Jägersberger: „Trend geht zu Verträgen mit veränderlichen Preisen“
Der Krieg in der Ukraine hat die knappen Materialien in Verbindung mit hohen Preisen weiter befeuert. „Rund ein Zehntel der europäischen Stahlimporte kommt aus der Ukraine, auch Russland und Belarus sind wichtige Lieferanten. Die Nachfrage ist nach wie vor groß, die Verfügbarkeit stark zurückgegangen. Auch für Holz sowie Kunst- und Dämmstoffe gibt es Lieferschwierigkeiten“, skizziert Bau-Landesinnungsmeister Robert Jägersberger die aktuelle Situation in der Branche. Hinzu kommen die hohen Energiekosten für Produktion und Transporte. „Der Trend geht zu Verträgen mit veränderlichen Preisen auf Basis eines Baukostenindex. Dies kann auch für den Auftraggeber von Vorteil sein: Einerseits müssen keine Risikozuschläge in die Angebote eingepreist werden, wodurch die Angebote günstiger, transparenter und vergleichbarer werden. Andererseits profitiert der Bauherr auch von entsprechend reduzierten Abrechnungspreisen, wenn die Beschaffungskosten während der Bauausführung wieder zurückgehen“, erklärt Jägersberger.

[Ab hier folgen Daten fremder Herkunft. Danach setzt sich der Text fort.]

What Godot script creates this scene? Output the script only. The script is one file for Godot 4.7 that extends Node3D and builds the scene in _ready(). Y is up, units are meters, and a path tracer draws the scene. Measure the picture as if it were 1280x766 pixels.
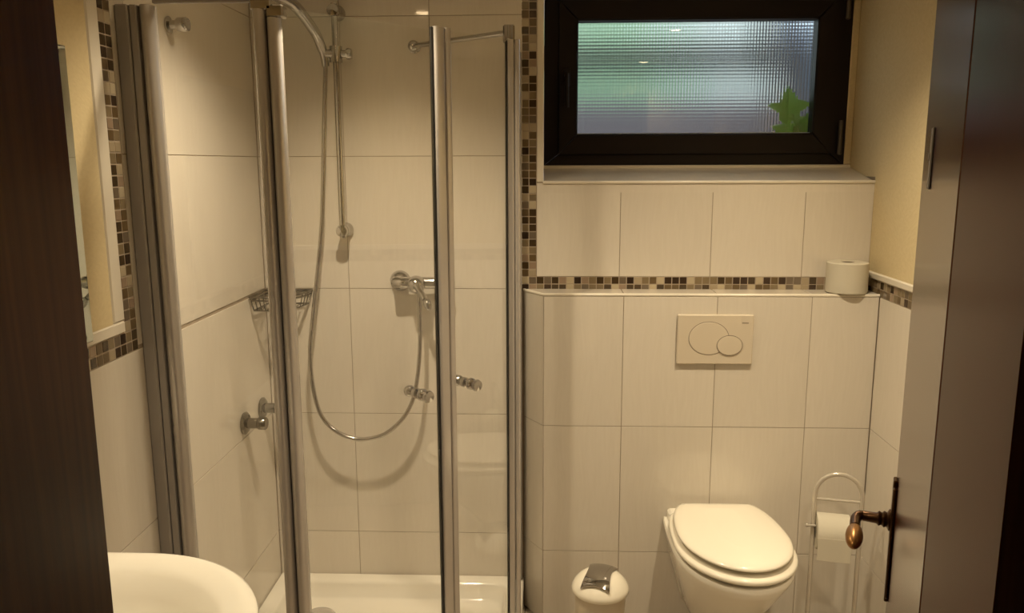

Graf: „Braucht auch Investitionen in die Infrastruktur“
„Damit der Bau als Wirtschaftsmotor seine volle Kraft entfalten kann, ist eine klare Strategie und Kommunikation seitens der Politik entscheidend“, erklärt Stefan Graf, Vorsitzender der Bauindustrie in der WKNÖ, und ergänzt: „Euroconstruct und das Wifo prognostizieren ein deutlich reduziertes Wirtschaftswachstum für kommendes Jahr. Es braucht daher eine bewusste und zielorientiere Investition sowie auch den Mut dazu. Denn es ist ein unternehmerischer Grundsatz in der Krise zu investieren, um dadurch nach der Krise gut gerüstet zu sein.“ Ausdrücklich begrüßen möchte Graf, „dass die Förderungen für den Wohnbau bereits angepasst wurden.“ Doch es brauche auch Investitionen in die Infrastruktur. „Um die unkalkulierbaren Herausforderungen in Hinblick auf die Preisvolatilität meistern zu können, werden wir um veränderliche Preise nicht herumkommen. Hier ist auch die Politik im Sinne der öffentlichen Auftraggeber gefordert, auch zu veränderlichen Preisen Aufträge zu vergeben. So wird das Risiko zwischen Auftragnehmer und Auftraggeber fair verteilt. Nur so werden wir die Auswirkungen abfedern und die Wertschöpfung sichern können.“
Bauwirtschaft sichert Arbeitsplätze, Lebensqualität und Wohlstand
„An der Bauwirtschaft hängen viele andere Branchen und Einbußen in diesem Bereich ziehen auch Konsequenzen für andere Branchen nach sich. Deshalb sind Investitionen in die NÖ Bauwirtschaft und die Vergabe von Bauvorhaben an unsere regionalen Betriebe wichtig, um den Wirtschaftsmotor im Land am Laufen zu halten. Das hilft nicht nur, Fachkräfte auszubilden, sondern sichert auch Arbeitsplätze, Lebensqualität und Wohlstand in den niederösterreichischen Regionen“, unterstreichen Ecker, Graf und Jägersberger.